As one of my mentors told me we need to not only study our traditions but the tradition of A.A. and our history.
The sense of urgency they had to get well and help others and the passion in which they operated is to be admired and duplicated.
Here are some excerpts:
“In Cleveland or Akron, you couldn’t just walk into A.A. the way you can today” said Clarence S.
He goes on: “You had to be sponsored. The wife would call, and I would go to see her first. I told her my story. I wanted to find out several things about the prospect and his relationship with her. Is he chronic or a periodic? Then I would know how to approach him, figure out how to reach him. I met set some kind of trap for him. I had a lot of whammy working.”
“We didn’t anything about a program of ‘attraction,’ said Warren C. speaking of the hectic days of twelfth-stepping in Cleveland in the fall of 1939. We had great enthusiasm in those days, a dedication that sold this program. We transmitted the way we felt about it to the fellow.
If the newcomer agreed to go along, he was required to admit that he was powerless over alcohol and then to surrender his will to God-in the presence of one or more of the other members.

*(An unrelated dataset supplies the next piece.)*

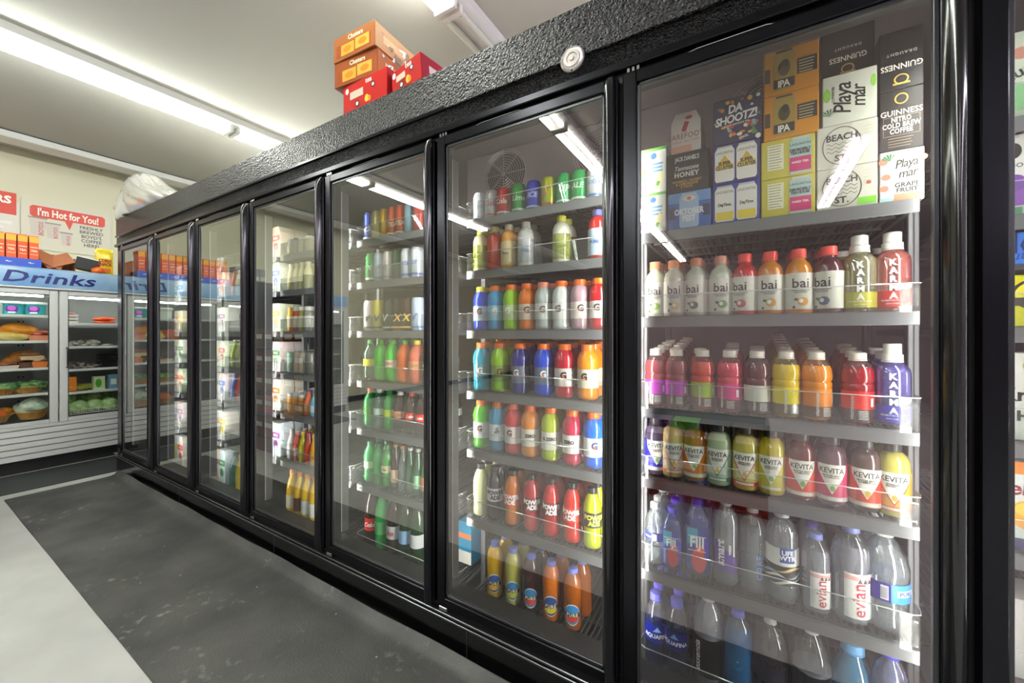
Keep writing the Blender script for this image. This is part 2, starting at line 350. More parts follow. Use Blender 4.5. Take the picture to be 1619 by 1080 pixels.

“We had much prayer together in those days and began quietly to read scripture and discuss a practical approach to its application in our lives” said Paul S.
Dr. Bob was a man in search of God, and it was in this area that he, like Bill Wilson, was probably among the least conservative of men.
Dr. Bob said, “I don’t think we can anything very well in this world unless we practice it. And I don’t believe we do A.A. too well unless we practice it.”